The occasion hardly needs an explanation. For more than a year, the railroad world has been buzzing about the sesquicentennial of the driving of the last spike of the transcontinental railroad, which happened May 10, 1869, here on this barren, windswept spot known as Promontory Summit, Utah.
Last weekend I couldn’t pass up the chance to revisit Promontory and the Golden Spike National Historic Site, run by the National Park Service. It’s a pilgrimage I first made about 15 years ago. “Pilgrimage” is the right word, given the profound, almost religious attachment some of us have to what happened here. Most historians agree: modern America didn’t exist until the Central Pacific and Union Pacific joined the nation’s continental halves on that day 150 years ago.
I was in Provo to attend the annual spring conference of the Center for Railroad Photography & Art. I’m a member of the Center’s board. Our spring event is usually held at Lake Forest College near Chicago, but this year the importance of May 10 compelled us to sponsor “Conversations Transcontinental” at the Brigham Young University Museum of Art. The conference coincided with the opening of “After Promontory,” a photography exhibit making the rounds at BYU and several other venues. The title comes from the Center’s new book of the same name, published in cooperation with Indiana University Press.
On Sunday, several who attended the conference made the long drive out to Promontory. The goal was to hike a portion of both the old Central Pacific and Union Pacific rights of way, just east of the summit, part of a stretch where the two companies built approximately 200 miles of parallel track. There isn’t space here to analyze why this happened, other than to recall the last scene of The Bridge on the River Kwai. Major Clipton could have been talking about the CP and UP when he muttered, “Madness, madness.” Fade to credits.
At any rate, we gathered at the parking lot marked Big Fill and headed out for an easy 2-mile round-trip hike along the abandoned right of way. Our informal guide was Drake Hokanson, one of the conference presenters and an essayist in the book After Promontory.
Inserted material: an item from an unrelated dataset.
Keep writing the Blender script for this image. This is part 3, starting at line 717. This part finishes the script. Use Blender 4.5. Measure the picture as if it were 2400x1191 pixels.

“This is American hallowed ground,” Drake says, “like Gettysburg, or the Washington Monument, or Donner Pass. It’s part of our deep past. The entire world paid attention to this place in May 1869. To stand here again where it happened, you get some feeling of the power of history and the power of that event.”
I certainly got that feeling. The climate and landscape of north-central Utah is such that even though erosion takes its toll, it does so slowly. Much of what’s left here, especially on the CP right of way, still looks raw, as if the tracks were pulled up here just a few years ago, not back in 1942.
After our hike the group migrated to the locomotive shop east of the NPS visitors’ center. Inside, several members of the crew were busy attending to various parts of the two 4-4-0s that regularly perform at Promontory. The replicas of CP’s Jupiter and UP’s No. 119 were built in 1979 and so have had plenty of time to acquire the sort of patina that makes them look totally authentic.
I grew up loving big power — Super Power 2-8-4s and New York Central Hudsons and machines like that — but the older I get the more I appreciate the elegance of 19th-century engines, especially the classic lines of these two beauties. On May 10, they’ll be the stars of the show, maybe in spite of UP Big Boy 4014, expected to be parked 52 miles away in Ogden.
Promontory was so peaceful, so tranquil, that I kept putting off the urge to get back on the road to Provo. So I made another stop over at the visitors’ center and walked to the spot where Leland Stanford, Grenville M. Dodge, Thomas C. Durant, Samuel M. Montague, and hundreds of others gathered on that dusty, boozy day in 1869. It occurred to me that this is one of those rare historic shrines unsullied by 2019 America. The Alamo and Bull Run should be so lucky.
I wasn’t finished. The young woman staffing the front desk told me the famous Ten-Mile section of track west of Promontory — where Montague and his men laid 10 miles and 56 feet of track in one a day — was inaccessible, blocked off by cattle gates until June. I got back in the car, muttered “oh, what the hell,” and headed in that direction anyway.
Eventually I got to the east end of the Ten-Mile section and spent some time leaning against one of those gates, looking west down the gravel right of way toward the shimmering northwest arm of Great Salt Lake. Here, away from the parking lot and the tourists and the kids and accompanied only by meadowlarks and a soft breeze, it was possible to sense that day in May.
I’ll be back in six weeks, surrounded by the cacophony of the Golden Spike celebration. I’m sure it will be fun and exciting. But I’m glad I got to see Promontory’s quiet side, just as it will remain, long after the party is over.